File image: IOL
JOHANNESBURG – The rand started the week firmer against the dollar, recovering some ground on Monday after steep losses last week although a number of economic data releases in the coming days could knock it back off track.

The rand’s gains were mostly driven by global factors, including the US decision to shelve plans to impose tariffs on Mexico and rising chances that the next US interest rate move will be a cut given lacklustre jobs data last week.

At 5pm on Monday the rand traded at 14.7950 versus the dollar, around 1.17 percent stronger than its previous close. Global factors also boosted emerging market equities, to their highest point in nearly four weeks yesterday.

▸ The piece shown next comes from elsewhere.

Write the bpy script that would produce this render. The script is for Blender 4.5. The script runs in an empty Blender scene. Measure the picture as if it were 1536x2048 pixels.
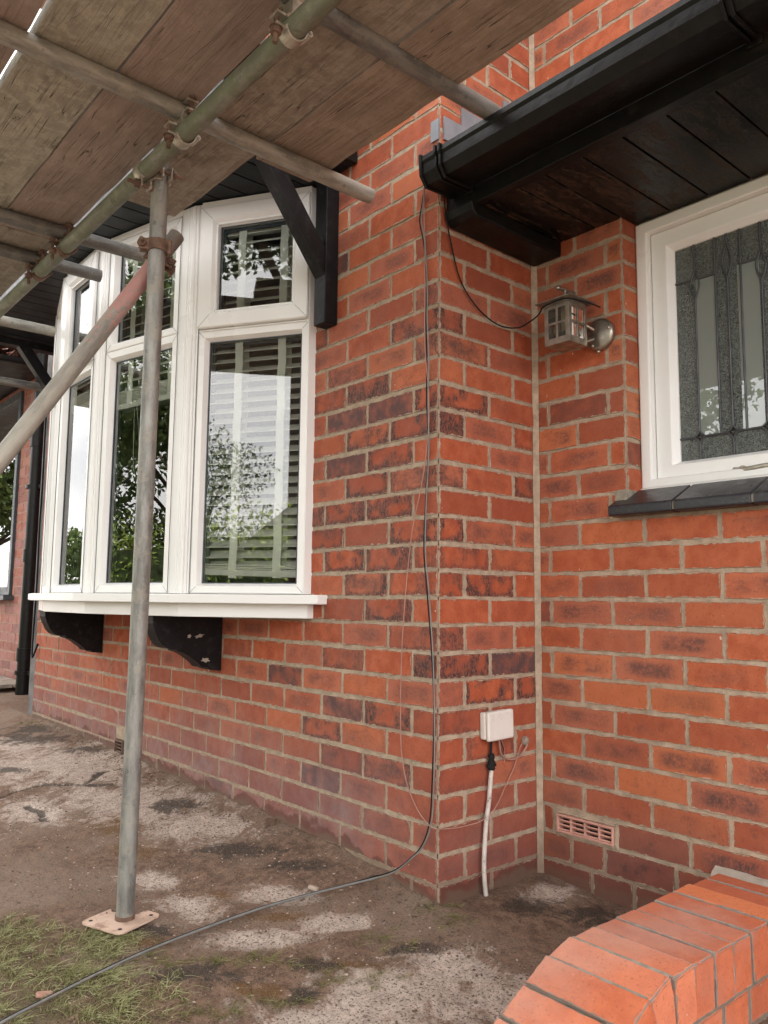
import bpy, bmesh, math, random
import numpy as np
from mathutils import Vector, Matrix, noise
random.seed(7); rng = np.random.RandomState(7)
S = bpy.context.scene; COL = S.collection
# ------------------------------------------------------------------ camera
cam_d = bpy.data.cameras.new('camera'); cam = bpy.data.objects.new('camera', cam_d); COL.objects.link(cam)
cam_d.sensor_fit = 'VERTICAL'; cam_d.sensor_height = 24.0; cam_d.lens = 1586.95/2048*24.0
cam_d.clip_start = 0.02; cam_d.clip_end = 2000
RT = Vector((0.6508, 0.7592, 0.0101)); UP = Vector((0.0775, -0.0797, 0.9938)); FW = Vector((-0.7553, 0.6460, 0.1107))
CAMLOC = Vector((1.6421, -1.6138, 0.787))
m = Matrix((RT, UP, -FW)).transposed().to_4x4(); m.translation = CAMLOC
cam.matrix_world = m; S.camera = cam
# ------------------------------------------------------------------ world and sun
SUN_EL, SUN_AZ = math.radians(52), math.radians(15)      # azimuth clockwise from +Y
W = bpy.data.worlds.new('World'); S.world = W; W.use_nodes = True
nt = W.node_tree; nt.nodes.clear()
wo = nt.nodes.new('ShaderNodeOutputWorld'); bg = nt.nodes.new('ShaderNodeBackground'); sk = nt.nodes.new('ShaderNodeTexSky')
sk.sky_type = 'NISHITA'; sk.sun_disc = False; sk.sun_elevation = SUN_EL; sk.sun_rotation = SUN_AZ
sk.dust_density = 2.0; sk.air_density = 1.0
tc = nt.nodes.new('ShaderNodeTexCoord'); mp = nt.nodes.new('ShaderNodeMapping'); mp.inputs['Scale'].default_value = (1, 1, 2.2)
cn = nt.nodes.new('ShaderNodeTexNoise'); cn.inputs['Scale'].default_value = 2.2; cn.inputs['Detail'].default_value = 6
cr = nt.nodes.new('ShaderNodeValToRGB'); cr.color_ramp.elements[0].position = .34; cr.color_ramp.elements[1].position = .56
cr.color_ramp.elements[0].color = (.45, .45, .45, 1)
mx = nt.nodes.new('ShaderNodeMix'); mx.data_type = 'RGBA'; mx.inputs[7].default_value = (15.5, 15.2, 15.0, 1)
nt.links.new(tc.outputs['Generated'], mp.inputs[0]); nt.links.new(mp.outputs[0], cn.inputs['Vector'])
nt.links.new(cn.outputs[0], cr.inputs[0]); nt.links.new(cr.outputs[0], mx.inputs[0]); nt.links.new(sk.outputs[0], mx.inputs[6])
nt.links.new(mx.outputs[2], bg.inputs[0]); bg.inputs[1].default_value = 0.10; nt.links.new(bg.outputs[0], wo.inputs[0])
sd = bpy.data.lights.new('sun', 'SUN'); sd.energy = 4.5; sd.angle = math.radians(3); sd.color = (1, .95, .88)
sun = bpy.data.objects.new('sun', sd); COL.objects.link(sun)
sdir = Vector((math.sin(SUN_AZ)*math.cos(SUN_EL), math.cos(SUN_AZ)*math.cos(SUN_EL), math.sin(SUN_EL)))
sun.rotation_euler = sdir.to_track_quat('Z', 'Y').to_euler(); sun.location = (0, 8, 12)
S.view_settings.view_transform = 'Standard'; S.view_settings.look = 'None'
S.view_settings.exposure = 1.55; S.view_settings.gamma = 1
S.cycles.max_bounces = 8; S.cycles.diffuse_bounces = 5; S.cycles.transparent_max_bounces = 12; S.cycles.glossy_bounces = 4

# ------------------------------------------------------------------ material helpers
class G:
    def __init__(s, name):
        s.m = bpy.data.materials.new(name); s.m.use_nodes = True; s.t = s.m.node_tree; s.t.nodes.clear()
        s.out = s.n('ShaderNodeOutputMaterial'); s.b = s.n('ShaderNodeBsdfPrincipled'); s.l(s.b.outputs[0], s.out.inputs[0])
    def n(s, k, **kw):
        x = s.t.nodes.new(k)
        for a, v in kw.items(): setattr(x, a, v)
        return x
    def l(s, a, b): s.t.links.new(a, b)
    def put(s, v, sock):
        if v is None: return
        if isinstance(v, bpy.types.NodeSocket): s.l(v, sock)
        elif isinstance(v, (tuple, list)) and sock.type == 'RGBA' and len(v) == 3: sock.default_value = (*v, 1)
        else: sock.default_value = v
    def math(s, op, a, b=None, c=None, clamp=False):
        x = s.n('ShaderNodeMath', operation=op, use_clamp=clamp)
        for i, v in enumerate((a, b, c)): s.put(v, x.inputs[i])
        return x.outputs[0]
    def mix(s, f, a, b, mode='MIX'):
        x = s.n('ShaderNodeMix', data_type='RGBA', blend_type=mode, clamp_factor=True)
        s.put(f, x.inputs[0]); s.put(a, x.inputs[6]); s.put(b, x.inputs[7]); return x.outputs[2]
    def pos(s): return s.n('ShaderNodeNewGeometry').outputs['Position']
    def map(s, scale=(1, 1, 1), v=None):
        x = s.n('ShaderNodeMapping'); x.inputs['Scale'].default_value = scale; s.l(v or s.pos(), x.inputs[0]); return x.outputs[0]
    def noise(s, sc, det=4, v=None, rough=.55, dist=0, dim='3D'):
        x = s.n('ShaderNodeTexNoise'); x.inputs['Scale'].default_value = sc; x.inputs['Detail'].default_value = det
        x.inputs['Roughness'].default_value = rough; x.inputs['Distortion'].default_value = dist
        s.l(v or s.pos(), x.inputs['Vector']); return x.outputs[0]
    def ramp(s, v, p0, p1, lo=0., hi=1.):
        x = s.n('ShaderNodeMapRange', interpolation_type='SMOOTHSTEP'); s.put(v, x.inputs[0])
        x.inputs[1].default_value = p0; x.inputs[2].default_value = p1; x.inputs[3].default_value = lo; x.inputs[4].default_value = hi
        return x.outputs[0]
    def attr(s, name):
        x = s.n('ShaderNodeAttribute', attribute_name=name); return x
    def sep(s, v):
        x = s.n('ShaderNodeSeparateXYZ'); s.l(v, x.inputs[0]); return x.outputs
    def bump(s, h, dist=.002, strength=1., nrm=None):
        x = s.n('ShaderNodeBump'); x.inputs['Distance'].default_value = dist; x.inputs['Strength'].default_value = strength
        s.l(h, x.inputs['Height'])
        if nrm: s.l(nrm, x.inputs['Normal'])
        s.l(x.outputs[0], s.b.inputs['Normal']); return x.outputs[0]
    def set(s, **kw):
        for k, v in kw.items(): s.put(v, s.b.inputs[k.replace('_', ' ')])
        return s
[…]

However, local factors could again soon pull the rand back again.

After last week’s news that the South African economy contracted by over 3 percent in the first quarter, investors are now turning their attention to data releases on manufacturing, retail sales and business confidence to further gauge the economy’s health, Lukman Otunuga, research analyst at FXTM, said in a note.

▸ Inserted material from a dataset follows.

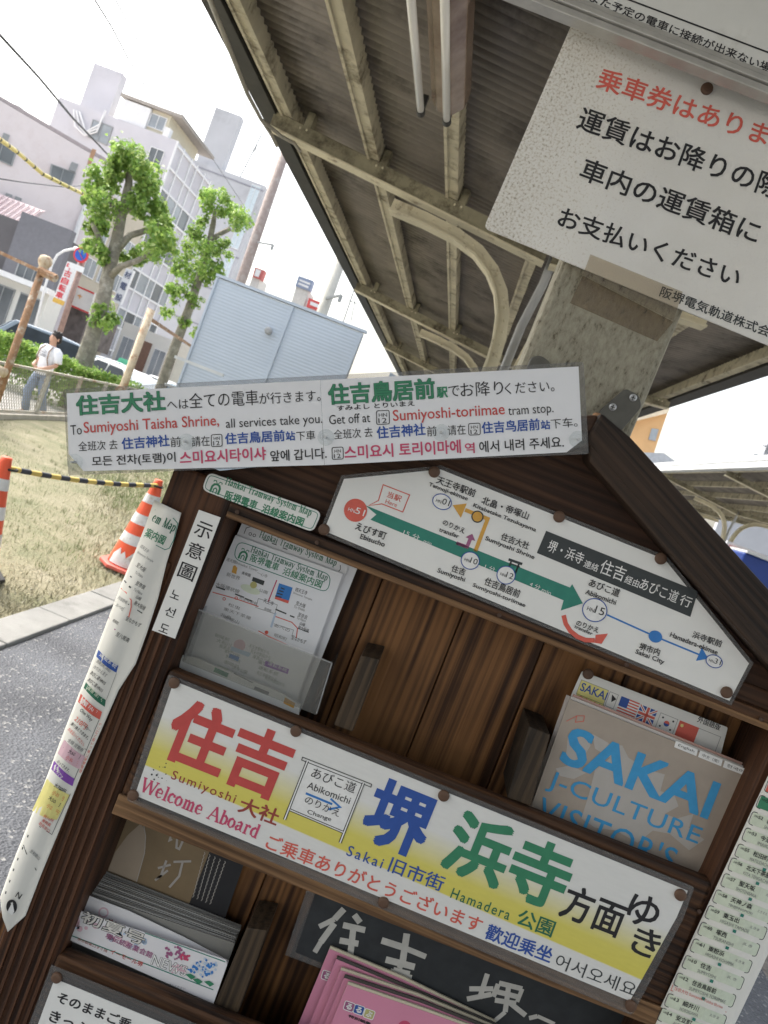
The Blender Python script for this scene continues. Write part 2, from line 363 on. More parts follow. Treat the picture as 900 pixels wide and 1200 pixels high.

“Should the pending reports fail to meet market expectations, the rand which is already tussling with domestic headwinds, may find itself exposed to downside risks,” the note said.

The rand slumped last week following news of the economic contraction and also amid a row over the central bank’s mandate, which rattled investors.

Government bonds were flat, with the yield on the benchmark 2026 instrument at 8.415 percent.